Koordynacja w końcu jest zorganizowaniem sił społecznych czy także sił innego rodzaju. Jesteśmy sobie nawzajem potrzebni, mamy również obowiązek wypełniania duchem Księcia Pokoju. Ta jedność jest głęboce personalistyczna, ta relacja winna być zażyłą. Jeśli zaś zażyłość nie jest aż tak możliwa, wówczas myślmy po prostu o czynieniu dobrze i trosce o innych. To są podstawowe obowiązki każdego chrześcijanina.
Koordynacja wreszcie wymaga dyscypliny. Zważania na możliwości innych. Zważania jednak i na przeszkody, które mamy do pokonania, a których sami nie pokonamy. Świat idzie do przodu, nasi wrogowie oddani zaś temu światu (nie samemu światu, ale temu światu, bowiem ten świat jest diabelską jego wizją, zniekształcającą Boski plan istnienia samego świata), dlatego też i my mamy być na tyle roztropni, aby korzystać ze środków, jakie przynosi ludzki geniusz. Geniusz, który oczywiście ma oddawać chwałę Bogu, nie zaś doprowadzić się do samouwielbienia. A my, Katolicy mamy właśnie takie zadanie, aby ukazać braterską jedność i używanie życia w świetle Boga, Jezusa Chrystusa, Najdoskonalszego Człowieka - ,, Słowo, które stało się Ciałem i mieszkało między nami ''.

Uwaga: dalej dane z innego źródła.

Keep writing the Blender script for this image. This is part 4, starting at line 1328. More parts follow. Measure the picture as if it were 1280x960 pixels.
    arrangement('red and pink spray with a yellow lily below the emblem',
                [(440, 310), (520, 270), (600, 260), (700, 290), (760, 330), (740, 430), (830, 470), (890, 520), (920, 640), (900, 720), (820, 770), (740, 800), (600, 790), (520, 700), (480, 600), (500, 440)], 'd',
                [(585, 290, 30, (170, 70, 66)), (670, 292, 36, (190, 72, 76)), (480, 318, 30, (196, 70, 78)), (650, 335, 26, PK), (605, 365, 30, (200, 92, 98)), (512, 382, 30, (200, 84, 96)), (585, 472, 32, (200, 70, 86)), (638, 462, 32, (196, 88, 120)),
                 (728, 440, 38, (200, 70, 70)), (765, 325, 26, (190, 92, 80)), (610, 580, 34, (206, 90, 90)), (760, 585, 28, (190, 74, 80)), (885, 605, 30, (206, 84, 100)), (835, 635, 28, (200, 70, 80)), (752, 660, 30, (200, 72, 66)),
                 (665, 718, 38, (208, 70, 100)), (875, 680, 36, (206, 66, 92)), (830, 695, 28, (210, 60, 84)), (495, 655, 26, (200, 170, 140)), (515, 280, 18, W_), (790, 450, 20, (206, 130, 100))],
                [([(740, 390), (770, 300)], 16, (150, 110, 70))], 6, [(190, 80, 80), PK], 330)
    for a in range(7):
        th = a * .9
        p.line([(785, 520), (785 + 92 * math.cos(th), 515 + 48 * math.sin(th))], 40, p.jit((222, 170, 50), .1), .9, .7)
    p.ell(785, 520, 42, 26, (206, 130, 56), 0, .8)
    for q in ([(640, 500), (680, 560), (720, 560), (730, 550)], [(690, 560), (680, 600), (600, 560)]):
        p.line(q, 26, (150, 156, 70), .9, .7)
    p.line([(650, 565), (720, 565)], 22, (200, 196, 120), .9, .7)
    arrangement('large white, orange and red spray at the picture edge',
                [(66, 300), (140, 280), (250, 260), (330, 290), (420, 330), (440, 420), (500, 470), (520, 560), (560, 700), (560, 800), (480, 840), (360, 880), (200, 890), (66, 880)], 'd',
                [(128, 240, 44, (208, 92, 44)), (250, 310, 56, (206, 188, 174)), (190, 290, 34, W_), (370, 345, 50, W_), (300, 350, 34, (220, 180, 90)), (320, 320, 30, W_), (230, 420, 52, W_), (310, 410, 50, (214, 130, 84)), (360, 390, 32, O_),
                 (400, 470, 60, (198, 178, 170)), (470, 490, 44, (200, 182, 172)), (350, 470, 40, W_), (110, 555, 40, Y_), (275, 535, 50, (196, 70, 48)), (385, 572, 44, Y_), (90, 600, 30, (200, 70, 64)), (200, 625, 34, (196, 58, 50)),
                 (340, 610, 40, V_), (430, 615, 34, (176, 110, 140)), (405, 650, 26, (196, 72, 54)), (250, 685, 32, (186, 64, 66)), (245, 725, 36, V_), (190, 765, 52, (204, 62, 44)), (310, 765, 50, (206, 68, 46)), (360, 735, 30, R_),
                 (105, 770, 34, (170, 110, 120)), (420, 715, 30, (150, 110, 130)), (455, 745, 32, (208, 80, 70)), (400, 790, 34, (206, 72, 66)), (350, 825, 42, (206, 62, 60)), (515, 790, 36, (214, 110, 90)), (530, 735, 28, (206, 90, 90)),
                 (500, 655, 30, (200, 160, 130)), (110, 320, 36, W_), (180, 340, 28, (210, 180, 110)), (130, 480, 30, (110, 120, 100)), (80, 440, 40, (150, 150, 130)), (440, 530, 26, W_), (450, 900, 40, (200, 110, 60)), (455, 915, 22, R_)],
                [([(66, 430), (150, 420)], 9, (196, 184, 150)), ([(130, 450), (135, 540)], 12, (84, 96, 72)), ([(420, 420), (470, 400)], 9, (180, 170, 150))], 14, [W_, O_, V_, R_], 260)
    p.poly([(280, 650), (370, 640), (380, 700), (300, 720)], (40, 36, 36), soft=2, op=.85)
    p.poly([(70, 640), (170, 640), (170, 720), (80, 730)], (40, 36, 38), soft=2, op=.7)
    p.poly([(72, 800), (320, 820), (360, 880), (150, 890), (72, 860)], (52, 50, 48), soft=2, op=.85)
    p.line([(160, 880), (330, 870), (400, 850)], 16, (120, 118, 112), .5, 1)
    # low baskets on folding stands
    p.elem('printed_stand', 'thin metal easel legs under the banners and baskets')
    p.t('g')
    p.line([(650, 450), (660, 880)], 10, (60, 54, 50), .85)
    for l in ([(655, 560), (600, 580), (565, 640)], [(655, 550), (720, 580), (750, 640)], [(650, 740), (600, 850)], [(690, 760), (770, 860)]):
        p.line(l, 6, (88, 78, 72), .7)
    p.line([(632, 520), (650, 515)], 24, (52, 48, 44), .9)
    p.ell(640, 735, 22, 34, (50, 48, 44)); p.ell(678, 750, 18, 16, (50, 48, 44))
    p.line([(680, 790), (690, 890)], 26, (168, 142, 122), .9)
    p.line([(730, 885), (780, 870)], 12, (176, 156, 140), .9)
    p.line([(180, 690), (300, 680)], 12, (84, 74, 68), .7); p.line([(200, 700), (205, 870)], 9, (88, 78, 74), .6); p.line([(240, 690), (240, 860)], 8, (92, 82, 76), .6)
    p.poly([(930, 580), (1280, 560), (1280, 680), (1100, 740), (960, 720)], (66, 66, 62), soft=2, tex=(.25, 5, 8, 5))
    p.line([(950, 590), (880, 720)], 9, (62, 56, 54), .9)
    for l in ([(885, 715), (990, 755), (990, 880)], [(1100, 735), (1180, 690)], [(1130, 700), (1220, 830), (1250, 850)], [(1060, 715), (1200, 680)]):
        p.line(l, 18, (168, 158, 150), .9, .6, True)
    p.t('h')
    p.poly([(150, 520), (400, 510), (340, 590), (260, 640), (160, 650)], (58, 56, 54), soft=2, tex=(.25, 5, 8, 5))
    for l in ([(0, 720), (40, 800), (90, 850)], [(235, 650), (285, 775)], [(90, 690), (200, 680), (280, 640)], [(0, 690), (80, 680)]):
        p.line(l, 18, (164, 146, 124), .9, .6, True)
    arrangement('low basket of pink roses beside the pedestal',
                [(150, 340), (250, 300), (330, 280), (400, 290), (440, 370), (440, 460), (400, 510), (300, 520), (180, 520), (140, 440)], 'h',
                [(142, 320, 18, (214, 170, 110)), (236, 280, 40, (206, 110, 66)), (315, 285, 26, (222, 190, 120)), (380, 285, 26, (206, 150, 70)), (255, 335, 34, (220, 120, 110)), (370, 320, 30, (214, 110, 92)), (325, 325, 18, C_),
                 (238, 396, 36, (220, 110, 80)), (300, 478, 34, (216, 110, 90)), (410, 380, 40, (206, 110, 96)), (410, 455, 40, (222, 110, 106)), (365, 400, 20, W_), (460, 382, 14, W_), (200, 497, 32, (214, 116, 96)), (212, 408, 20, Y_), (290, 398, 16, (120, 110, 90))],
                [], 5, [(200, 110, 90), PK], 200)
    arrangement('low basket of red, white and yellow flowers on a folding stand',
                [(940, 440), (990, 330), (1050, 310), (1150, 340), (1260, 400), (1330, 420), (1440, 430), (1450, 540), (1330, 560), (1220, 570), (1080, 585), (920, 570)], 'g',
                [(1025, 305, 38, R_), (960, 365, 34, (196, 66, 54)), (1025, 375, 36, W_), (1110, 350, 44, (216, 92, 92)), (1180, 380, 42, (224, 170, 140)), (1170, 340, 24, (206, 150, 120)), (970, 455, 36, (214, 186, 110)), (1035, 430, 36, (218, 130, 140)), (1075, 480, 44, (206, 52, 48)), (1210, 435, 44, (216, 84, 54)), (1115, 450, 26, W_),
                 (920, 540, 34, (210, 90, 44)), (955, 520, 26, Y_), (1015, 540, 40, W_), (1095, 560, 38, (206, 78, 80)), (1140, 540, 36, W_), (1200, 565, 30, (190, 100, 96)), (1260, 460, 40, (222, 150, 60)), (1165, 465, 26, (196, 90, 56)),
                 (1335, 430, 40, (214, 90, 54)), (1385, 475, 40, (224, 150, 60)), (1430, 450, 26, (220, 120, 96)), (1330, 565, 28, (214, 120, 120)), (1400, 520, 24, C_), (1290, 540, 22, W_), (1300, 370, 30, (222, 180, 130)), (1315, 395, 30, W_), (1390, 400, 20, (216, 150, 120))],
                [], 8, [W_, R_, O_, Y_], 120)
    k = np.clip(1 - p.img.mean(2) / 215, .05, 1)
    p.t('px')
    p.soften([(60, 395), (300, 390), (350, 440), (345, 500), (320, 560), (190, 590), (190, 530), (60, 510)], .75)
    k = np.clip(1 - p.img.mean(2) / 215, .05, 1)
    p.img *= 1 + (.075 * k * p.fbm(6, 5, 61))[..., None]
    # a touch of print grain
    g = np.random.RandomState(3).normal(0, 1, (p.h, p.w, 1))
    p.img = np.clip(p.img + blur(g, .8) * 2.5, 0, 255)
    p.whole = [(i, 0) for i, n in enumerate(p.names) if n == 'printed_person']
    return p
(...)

A przy okazji dzielę się jeszcze radosną nowiną. Niedawno portal stopaborcji.pl skorzystał z naszych zdjęć. A zatem Isidorium ukazało się w kolejnych mediach. Deo gratias! Tu link:
https://stopaborcji.pl/rozaniec-narusza-uczucia-ateistow-raport-z-rozanca-w-krakowie/
PS: I jak zwykle, ad vocem tematu koordynacji, zachęcam do głosowania na Ruch Narodowy w nadchodzących wyborach parlamentarnych. Przypominam tę sprawę kolejny raz, nie ze względu na jakąś nachalność, lecz ze względu właśnie na zwycięstwo ludzi prawych, wypełniających Bożą sprawę. Sprawę, która pomoże w budowaniu na nowo chrześcijańskiego oblicza naszego kraju. Budowaniu prawa miłosiernego i sprawiedliwego, opierającego się na Królowaniu Chrystusa, czyli Boskiej pomocy i prawdziwie ludzkich prawach.